*Data section*.
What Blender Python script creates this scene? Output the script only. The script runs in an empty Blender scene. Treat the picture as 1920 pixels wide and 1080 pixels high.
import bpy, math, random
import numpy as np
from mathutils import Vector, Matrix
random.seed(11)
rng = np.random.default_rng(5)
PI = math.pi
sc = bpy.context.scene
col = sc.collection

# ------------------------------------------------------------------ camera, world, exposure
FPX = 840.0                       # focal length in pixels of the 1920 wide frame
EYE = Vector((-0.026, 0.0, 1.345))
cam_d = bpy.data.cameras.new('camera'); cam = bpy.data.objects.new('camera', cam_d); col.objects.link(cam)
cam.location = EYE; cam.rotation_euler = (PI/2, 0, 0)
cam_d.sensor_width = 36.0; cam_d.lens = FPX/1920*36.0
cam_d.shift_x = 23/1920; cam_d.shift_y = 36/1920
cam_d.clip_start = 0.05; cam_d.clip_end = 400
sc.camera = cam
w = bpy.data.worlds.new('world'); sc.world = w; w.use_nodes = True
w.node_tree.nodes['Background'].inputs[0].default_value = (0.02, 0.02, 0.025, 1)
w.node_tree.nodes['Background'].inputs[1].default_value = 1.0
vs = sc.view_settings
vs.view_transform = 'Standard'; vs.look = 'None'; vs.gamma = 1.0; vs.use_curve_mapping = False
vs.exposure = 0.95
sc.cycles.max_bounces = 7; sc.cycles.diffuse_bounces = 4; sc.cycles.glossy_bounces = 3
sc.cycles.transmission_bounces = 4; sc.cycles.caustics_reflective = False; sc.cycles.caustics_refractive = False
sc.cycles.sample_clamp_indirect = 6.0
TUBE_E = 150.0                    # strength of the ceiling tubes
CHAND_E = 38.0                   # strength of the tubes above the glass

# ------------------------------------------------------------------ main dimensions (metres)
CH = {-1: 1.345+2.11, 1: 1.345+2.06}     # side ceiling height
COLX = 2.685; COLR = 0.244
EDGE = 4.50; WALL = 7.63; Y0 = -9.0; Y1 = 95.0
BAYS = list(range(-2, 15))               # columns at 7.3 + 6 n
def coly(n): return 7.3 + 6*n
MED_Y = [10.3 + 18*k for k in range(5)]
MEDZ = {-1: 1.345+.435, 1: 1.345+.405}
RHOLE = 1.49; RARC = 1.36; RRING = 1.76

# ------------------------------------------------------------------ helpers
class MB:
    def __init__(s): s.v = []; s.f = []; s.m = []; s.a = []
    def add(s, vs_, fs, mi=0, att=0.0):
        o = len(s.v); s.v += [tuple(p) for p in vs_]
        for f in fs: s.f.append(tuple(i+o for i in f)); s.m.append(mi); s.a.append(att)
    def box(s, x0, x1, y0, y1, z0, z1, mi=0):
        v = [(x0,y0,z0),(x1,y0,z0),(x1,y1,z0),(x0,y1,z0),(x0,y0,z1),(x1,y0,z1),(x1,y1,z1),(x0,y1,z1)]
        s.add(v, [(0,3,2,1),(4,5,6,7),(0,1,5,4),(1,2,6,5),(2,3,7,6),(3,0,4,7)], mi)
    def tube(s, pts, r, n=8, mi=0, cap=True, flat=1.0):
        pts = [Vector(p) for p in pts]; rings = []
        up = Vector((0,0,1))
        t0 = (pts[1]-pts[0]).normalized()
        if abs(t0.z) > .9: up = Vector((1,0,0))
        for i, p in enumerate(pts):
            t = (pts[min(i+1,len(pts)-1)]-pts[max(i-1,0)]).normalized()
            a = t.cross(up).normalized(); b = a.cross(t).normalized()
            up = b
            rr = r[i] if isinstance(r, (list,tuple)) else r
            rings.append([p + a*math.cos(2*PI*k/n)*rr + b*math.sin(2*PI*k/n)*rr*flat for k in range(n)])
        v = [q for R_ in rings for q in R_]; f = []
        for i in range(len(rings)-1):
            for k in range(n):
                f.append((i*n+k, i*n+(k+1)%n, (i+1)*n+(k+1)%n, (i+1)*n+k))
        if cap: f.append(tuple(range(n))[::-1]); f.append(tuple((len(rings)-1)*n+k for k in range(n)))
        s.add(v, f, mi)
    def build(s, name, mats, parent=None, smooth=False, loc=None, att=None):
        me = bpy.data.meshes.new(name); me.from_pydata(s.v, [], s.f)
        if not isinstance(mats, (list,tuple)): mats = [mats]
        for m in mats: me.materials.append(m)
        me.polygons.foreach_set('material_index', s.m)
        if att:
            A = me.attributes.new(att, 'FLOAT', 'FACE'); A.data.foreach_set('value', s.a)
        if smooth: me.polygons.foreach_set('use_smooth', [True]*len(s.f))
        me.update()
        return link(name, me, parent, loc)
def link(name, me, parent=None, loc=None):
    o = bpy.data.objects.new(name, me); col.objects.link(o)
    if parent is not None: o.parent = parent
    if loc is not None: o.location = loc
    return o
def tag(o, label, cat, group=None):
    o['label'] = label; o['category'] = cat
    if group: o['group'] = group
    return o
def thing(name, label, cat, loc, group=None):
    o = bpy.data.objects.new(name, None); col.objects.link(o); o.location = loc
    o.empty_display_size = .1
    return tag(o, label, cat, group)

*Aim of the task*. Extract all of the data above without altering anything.

*Output for this exercise*.
What Blender Python script creates this scene? Output the script only. The script runs in an empty Blender scene. Treat the picture as 1920 pixels wide and 1080 pixels high.
import bpy, math, random
import numpy as np
from mathutils import Vector, Matrix
random.seed(11)
rng = np.random.default_rng(5)
PI = math.pi
sc = bpy.context.scene
col = sc.collection

# ------------------------------------------------------------------ camera, world, exposure
FPX = 840.0                       # focal length in pixels of the 1920 wide frame
EYE = Vector((-0.026, 0.0, 1.345))
cam_d = bpy.data.cameras.new('camera'); cam = bpy.data.objects.new('camera', cam_d); col.objects.link(cam)
cam.location = EYE; cam.rotation_euler = (PI/2, 0, 0)
cam_d.sensor_width = 36.0; cam_d.lens = FPX/1920*36.0
cam_d.shift_x = 23/1920; cam_d.shift_y = 36/1920
cam_d.clip_start = 0.05; cam_d.clip_end = 400
sc.camera = cam
w = bpy.data.worlds.new('world'); sc.world = w; w.use_nodes = True
w.node_tree.nodes['Background'].inputs[0].default_value = (0.02, 0.02, 0.025, 1)
w.node_tree.nodes['Background'].inputs[1].default_value = 1.0
vs = sc.view_settings
vs.view_transform = 'Standard'; vs.look = 'None'; vs.gamma = 1.0; vs.use_curve_mapping = False
vs.exposure = 0.95
sc.cycles.max_bounces = 7; sc.cycles.diffuse_bounces = 4; sc.cycles.glossy_bounces = 3
sc.cycles.transmission_bounces = 4; sc.cycles.caustics_reflective = False; sc.cycles.caustics_refractive = False
sc.cycles.sample_clamp_indirect = 6.0
TUBE_E = 150.0                    # strength of the ceiling tubes
CHAND_E = 38.0                   # strength of the tubes above the glass

# ------------------------------------------------------------------ main dimensions (metres)
CH = {-1: 1.345+2.11, 1: 1.345+2.06}     # side ceiling height
COLX = 2.685; COLR = 0.244
EDGE = 4.50; WALL = 7.63; Y0 = -9.0; Y1 = 95.0
BAYS = list(range(-2, 15))               # columns at 7.3 + 6 n
def coly(n): return 7.3 + 6*n
MED_Y = [10.3 + 18*k for k in range(5)]
MEDZ = {-1: 1.345+.435, 1: 1.345+.405}
RHOLE = 1.49; RARC = 1.36; RRING = 1.76

# ------------------------------------------------------------------ helpers
class MB:
    def __init__(s): s.v = []; s.f = []; s.m = []; s.a = []
    def add(s, vs_, fs, mi=0, att=0.0):
        o = len(s.v); s.v += [tuple(p) for p in vs_]
        for f in fs: s.f.append(tuple(i+o for i in f)); s.m.append(mi); s.a.append(att)
    def box(s, x0, x1, y0, y1, z0, z1, mi=0):
        v = [(x0,y0,z0),(x1,y0,z0),(x1,y1,z0),(x0,y1,z0),(x0,y0,z1),(x1,y0,z1),(x1,y1,z1),(x0,y1,z1)]
        s.add(v, [(0,3,2,1),(4,5,6,7),(0,1,5,4),(1,2,6,5),(2,3,7,6),(3,0,4,7)], mi)
    def tube(s, pts, r, n=8, mi=0, cap=True, flat=1.0):
        pts = [Vector(p) for p in pts]; rings = []
        up = Vector((0,0,1))
        t0 = (pts[1]-pts[0]).normalized()
        if abs(t0.z) > .9: up = Vector((1,0,0))
        for i, p in enumerate(pts):
            t = (pts[min(i+1,len(pts)-1)]-pts[max(i-1,0)]).normalized()
            a = t.cross(up).normalized(); b = a.cross(t).normalized()
            up = b
            rr = r[i] if isinstance(r, (list,tuple)) else r
            rings.append([p + a*math.cos(2*PI*k/n)*rr + b*math.sin(2*PI*k/n)*rr*flat for k in range(n)])
        v = [q for R_ in rings for q in R_]; f = []
        for i in range(len(rings)-1):
            for k in range(n):
                f.append((i*n+k, i*n+(k+1)%n, (i+1)*n+(k+1)%n, (i+1)*n+k))
        if cap: f.append(tuple(range(n))[::-1]); f.append(tuple((len(rings)-1)*n+k for k in range(n)))
        s.add(v, f, mi)
    def build(s, name, mats, parent=None, smooth=False, loc=None, att=None):
        me = bpy.data.meshes.new(name); me.from_pydata(s.v, [], s.f)
        if not isinstance(mats, (list,tuple)): mats = [mats]
        for m in mats: me.materials.append(m)
        me.polygons.foreach_set('material_index', s.m)
        if att:
            A = me.attributes.new(att, 'FLOAT', 'FACE'); A.data.foreach_set('value', s.a)
        if smooth: me.polygons.foreach_set('use_smooth', [True]*len(s.f))
        me.update()
        return link(name, me, parent, loc)
def link(name, me, parent=None, loc=None):
    o = bpy.data.objects.new(name, me); col.objects.link(o)
    if parent is not None: o.parent = parent
    if loc is not None: o.location = loc
    return o
def tag(o, label, cat, group=None):
    o['label'] = label; o['category'] = cat
    if group: o['group'] = group
    return o
def thing(name, label, cat, loc, group=None):
    o = bpy.data.objects.new(name, None); col.objects.link(o); o.location = loc
    o.empty_display_size = .1
    return tag(o, label, cat, group)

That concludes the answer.